Na konferencji prasowej w Brukseli Juncker przyznał, że aktualna dyskusja w UE na temat Polski bardzo go martwi.
Jak powiedział, nie chce, by Polacy mieli wrażenie, iż cała UE jest przeciwko nim. "Polska jest krajem, który zasługuje na wielki szacunek i nawet podziw, jeśli o mnie chodzi (...) Polska wiele razy cierpiała i jej los był przesądzany przez zgubne działania tych, którzy chcieli decydować za nią" - oświadczył Juncker.
Podkreślił też, że rozpoczynając z Polską dialog w ramach mechanizmu ochrony praworządności KE działa w ramach traktatów UE.
Jak podkreślił, około 80 proc. Polaków popiera członkostwo Polski w UE, a Polska od początku czerpie wielkie korzyści z integracji europejskiej. "Nie sądzę, by Polska odwróciła się od UE" - dodał Juncker.

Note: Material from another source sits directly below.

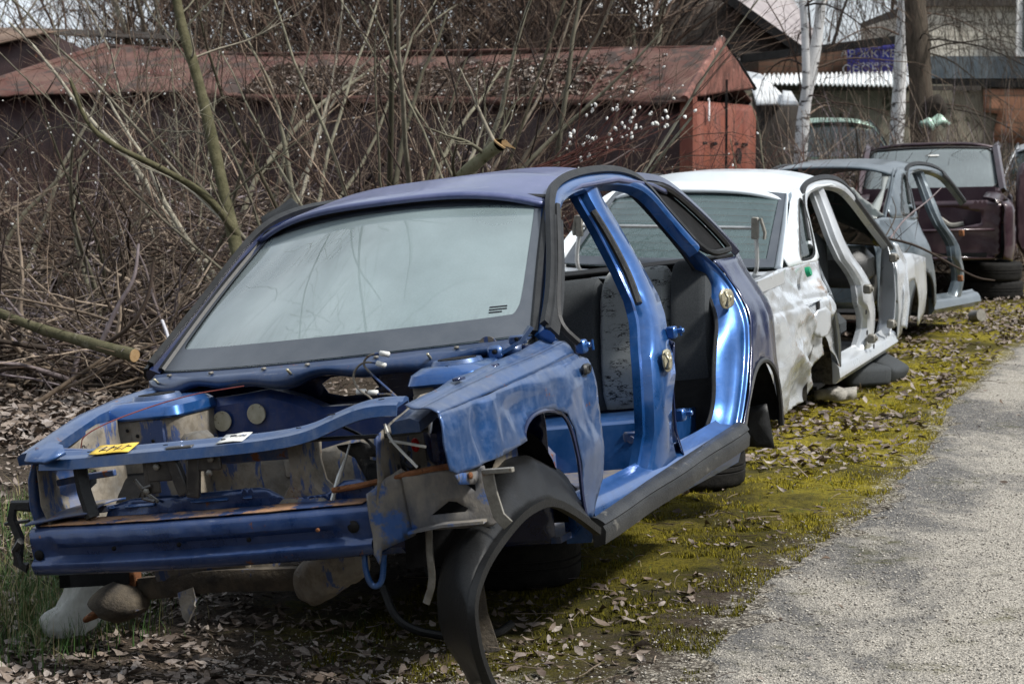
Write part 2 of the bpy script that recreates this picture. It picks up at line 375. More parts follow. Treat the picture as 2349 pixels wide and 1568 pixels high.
def sill(root,s,mat,x0=-.40,x1=-2.10,trim=True):
    b=MB(); ring=[]
    n=26
    for i in range(n+1):
        x=x0+(x1-x0)*i/n; t=(i/n); zt=.345+.02*t; e=.02*max(0,abs(t-.5)*2-.6)
        ring.append([(x,(.70)*s,zt-.02+e),(x,.735*s,zt+.03+e),(x,.752*s,zt+.012+e),(x,.785*s,zt+e),(x,.805*s,zt-.03+e),(x,.812*s,.285),(x,.785*s,.25 if not trim else .22),(x,.70*s,.25 if not trim else .22)])
    b.loft(ring); o=b.build('sill',mat,root)
    if trim:
        b=MB(); ring=[]
        for i in range(n+1):
            x=x0+.02+(x1-x0-.02)*i/n; t=i/n; zb=.205+.065*t; zt=.30+.075*t
            w=.004*math.sin(x*9)
            ring.append([(x,.80*s,zb),(x,(.838+w)*s,zb+.01),(x,(.846+w)*s,zb+.05),(x,(.838+w)*s,zb+.068),(x,(.846+w)*s,zb+.075),(x,(.838+w)*s,zt-.012),(x,.822*s,zt),(x,.80*s,zt+.004),(x,.797*s,zt-.01)])
        b.loft(ring); b.build('sill_trim',M['black_pl'],root)
def jamb(root,s,mat,inner=None,outer=None,name='rear_door_jamb'):
    inner=inner or [(x+.03,z-.0) for x,z in OUTQ]
    outer=outer or OUTQ
    A=smooth_poly([tuple(SP(x,z,s,.105)) for x,z in inner],2,False); Bp=smooth_poly([tuple(SP(x,z,s,.004)) for x,z in outer],2,False)
    mid=smooth_poly([tuple(SP(x*.62+x2*.38+.012,z*.62+z2*.38,s,.05)) for (x,z),(x2,z2) in zip(outer,inner[:len(outer)])],2,False)
    mid2=[tuple(Vector(p)*.86+Vector(q)*.14+Vector((.0,-.012*s,0))) for p,q in zip(Bp,mid)] if len(Bp)==len(mid) else mid
    vs,fs=[],[]
    for a,b in ((A,mid),(mid,mid2),(mid2,Bp)):
        v,f=strip(a,b,5,.004,(.5,s,0),60); k=len(vs); vs+=v; fs+=[tuple(i+k for i in q) for q in f]
    # weld duplicate borders by position
    key={};mp={};nv=[]
    for i,v in enumerate(vs):
        kk=(round(v[0],4),round(v[1],4),round(v[2],4))
        if kk not in key: key[kk]=len(nv); nv.append(v)
        mp[i]=key[kk]
    ff=[tuple(mp[i] for i in f) for f in fs]; ff=[f for f in ff if len(set(f))==4]
    o=obj_vf(name,(nv,ff),mat,root)
    seal_line(root,A,.009)
    return o
ARCH=[(-2.13,.34),(-2.17,.45),(-2.27,.555),(-2.42,.60),(-2.57,.585),(-2.68,.50),(-2.74,.38),(-2.76,.27)]
def quarter(root,s,mat,dent=None,attr=False,step=.03,arch=ARCH,top=1.0,front=OUTQ[4:],name='rear_quarter_panel',rear=-3.40):
    ol=[(rear-.03,.98),(-3.06,1.01),(-2.6,1.005),(front[0][0]-.02,front[0][1]+.005)]+list(front)[1:]+[(-2.10,.30)]+arch+[(-2.98,.21),(rear+.12,.22),(rear,.35),(rear-.03,.72)]
    vf=sheet(ol,[],lambda x,z:(x,z),step)
    pts=[]; rs=[]
    for x,z in vf[0]:
        p=SP(x,z,s); r=0
        if dent: d,r=dent(x,z); p.y-=s*d
        pts.append(tuple(p)); rs.append(r)
    o=obj_vf(name,(pts,vf[1]),mat,root,attr={'rust':rs},solid=.004)
    return o
def cpillar(root,s,mat,glass=None,name='rear_pillar'):
    ol=smooth_poly([(-1.93,1.388),(-2.24,1.376),(-2.60,1.215),(-2.98,1.005),(-2.5,1.0),(-2.22,.98),(-2.17,1.07),(-2.10,1.18),(-2.03,1.29)],1)
    ho=smooth_poly([(-2.09,1.33),(-2.16,1.33),(-2.33,1.22),(-2.62,1.03),(-2.57,1.015),(-2.28,1.01),(-2.19,1.10),(-2.11,1.22)],2)
    vf=sheet(ol,[ho],lambda x,z:tuple(SP(x,z,s,-.002)),.035); obj_vf(name,vf,mat,root,solid=.006)
    b=MB(); b.tube([tuple(SP(x,z,s,-.002)) for x,z in ho]+[tuple(SP(*ho[0],s,-.002))],.009,5); b.build('quarter_window_seal',M['black_rub'],root)
    vf=sheet(ho,[],lambda x,z:tuple(SP(x,z,s,.008)),.06); obj_vf('quarter_window',vf,glass or M['black_rub'],root,solid=.004)
    v,f=strip([tuple(SP(-2.24,1.376,s)),tuple(SP(-2.6,1.215,s)),tuple(SP(-2.98,1.005,s))],[(-2.22,.52*s,1.372),(-2.56,.58*s,1.205),(-2.90,.625*s,1.0)],3); obj_vf('rear_window_pillar',(v,f),mat,root,solid=.006)
def rearglass(root,mat,band,name='rear_window'):
    def gf(a,t,ins=0):
        y=(.525+.095*t)*a; x=-2.21-.68*t-.10*(1-a*a); z=1.362-.362*t+.03*(1-a*a)*(1-t)+.01*math.sin(3.14*t)
        return Vector((x+ins,y,z-ins*1.2))
    def patch(a0,a1,t0,t1,n=14,ins=0):
        vs=[tuple(gf(a0+(a1-a0)*i/n,t0+(t1-t0)*j/n,ins)) for i in range(n+1) for j in range(n+1)]
        return vs,[(i*(n+1)+j,i*(n+1)+j+1,(i+1)*(n+1)+j+1,(i+1)*(n+1)+j) for i in range(n) for j in range(n)]
    g=obj_vf(name,patch(-1,1,0,1),mat,root,solid=.004)
    b=MB()
    for q in ((-1,1,0,.07),(-1,1,.90,1),(-1,-.925,.05,.92),(.925,1,.05,.92)): b.add(*patch(*q,n=8,ins=-.006))
    b.build('black_border',band,g)
    b=MB()
    for k in range(8):
        t=.18+.09*k; b.tube([gf(a/10,t,-.005) for a in range(-9,10)],.0006,3,cap=False)
    b.build('heating_lines',M['rust'],g)
    return g
def windscreen(root,mat,band,frame,a_bot=.685,zb=.905):
    def gf(a,t,o=0):
        y=(a_bot+(.548-a_bot)*t)*a; x=-.36-.62*t+(.20-.07*t)*(1-a*a); z=zb+(1.325-zb)*t+.048*(1-a*a)*t+.012*math.sin(3.14*t)
        return Vector((x+o*.55,y,z+o*.85))
    def patch(a0,a1,t0,t1,n=20,o=0):
        vs=[tuple(gf(a0+(a1-a0)*i/n,t0+(t1-t0)*j/n,o)) for i in range(n+1) for j in range(n+1)]
        return vs,[(i*(n+1)+j,i*(n+1)+j+1,(i+1)*(n+1)+j+1,(i+1)*(n+1)+j) for i in range(n) for j in range(n)]
    g=obj_vf('windscreen',patch(-1,1,0,1,28),mat,root,solid=.005)
    # border with rounded inner corners
    ol=[(-1,0),(1,0),(1,1),(-1,1)]; c=.05
    inn=[(-.93,.13),(.90,.13),(.925,.16),(.945,.24),(.95,.90),(.94,.94),(.90,.955),(-.92,.955),(-.955,.93),(-.965,.20),(-.955,.15)]
    if mat==M['ws_glass']:
        for k in range(3):
            b=MB(); b.tube([gf(.80+.04*i-(.02 if k==2 and i==2 else 0),.205-.017*k,.004) for i in range(3)],.0022,4); b.build('glass_marking',M['ink'],g)
    vf=sheet(ol,[smooth_poly(inn,2)],lambda a,t:tuple(gf(a,t,.006)),.07); obj_vf('black_border',vf,band,g)
    b=MB(); path=[gf(-1.012,t/12,.004) for t in range(13)]+[gf(a/12,1.012,.004) for a in range(-12,13)]+[gf(1.012,1-t/12,.004) for t in range(13)]
    b.tube(path,.017,6); b.build('windscreen_seal',M['black_rub'],root)
    return gf,g
def tyre(name,M_,R=.285,W=.17,label='',group=None):
    root=empty(name,M_,label,'tyre',group)
    b=MB(); prof=[(R*.62,-W*.36),(R*.66,-W*.45),(R*.8,-W*.5),(R*.93,-W*.47),(R*.985,-W*.4),(R,-W*.3),(R,-W*.1),(R*.975,-W*.085),(R*.975,-W*.06),(R,-W*.045),(R,W*.045),(R*.975,W*.06),(R*.975,W*.085),(R,W*.1),(R,W*.3),(R*.985,W*.4),(R*.93,W*.47),(R*.8,W*.5),(R*.66,W*.45),(R*.62,W*.36),(R*.68,W*.3),(R*.85,W*.38),(R*.93,0),(R*.85,-W*.38),(R*.68,-W*.3)]
    n=64; rings=[]
    for k in range(n):
        th=6.283185*k/n; m=.985 if k%2 else 1.
        rings.append([(math.cos(th)*r*(m if r>R*.97 and abs(h)>W*.2 else 1),math.sin(th)*r*(m if r>R*.97 and abs(h)>W*.2 else 1),h+W/2) for r,h in prof])
    L=len(prof); vs=[v for r in rings for v in r]
    fs=[(i*L+j,i*L+(j+1)%L,((i+1)%n)*L+(j+1)%L,((i+1)%n)*L+j) for i in range(n) for j in range(L)]
    b.add(vs,fs); b.build('tread',M['tyre'],root)
    b=MB(); 
    for h in (.01,W-.01):
        b.tube([(math.cos(k*.2618)*R*.68,math.sin(k*.2618)*R*.68,h) for k in range(25)],.008,6,cap=False)
    b.build('bead',M['tyre'],root)
    return root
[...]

Relacjonował, że w rozmowie telefonicznej z premier Beatą Szydło w ostatni wtorek powiedział jej, iż KE nie podejmie nowej decyzji, która byłaby krokiem w kierunku uruchomienia wobec Polski art. 7 Traktatu UE; artykuł ten umożliwia nałożenie sankcji na kraj członkowski, w którym dochodzi do systemowego naruszania zasad państwa prawa.
"Od początku było jasne, i mówiłem o tym publicznie, że wchodzimy w ten nowy mechanizm (ochrony państwa prawa - PAP), istniejący od 2014 roku, który jest mechanizmem dialogu" - tłumaczył Juncker. "Nie chcę dramatyzować tej sprawy, ale chciałbym, aby nasi polscy przyjaciele traktowali to bardzo poważnie" - dodał.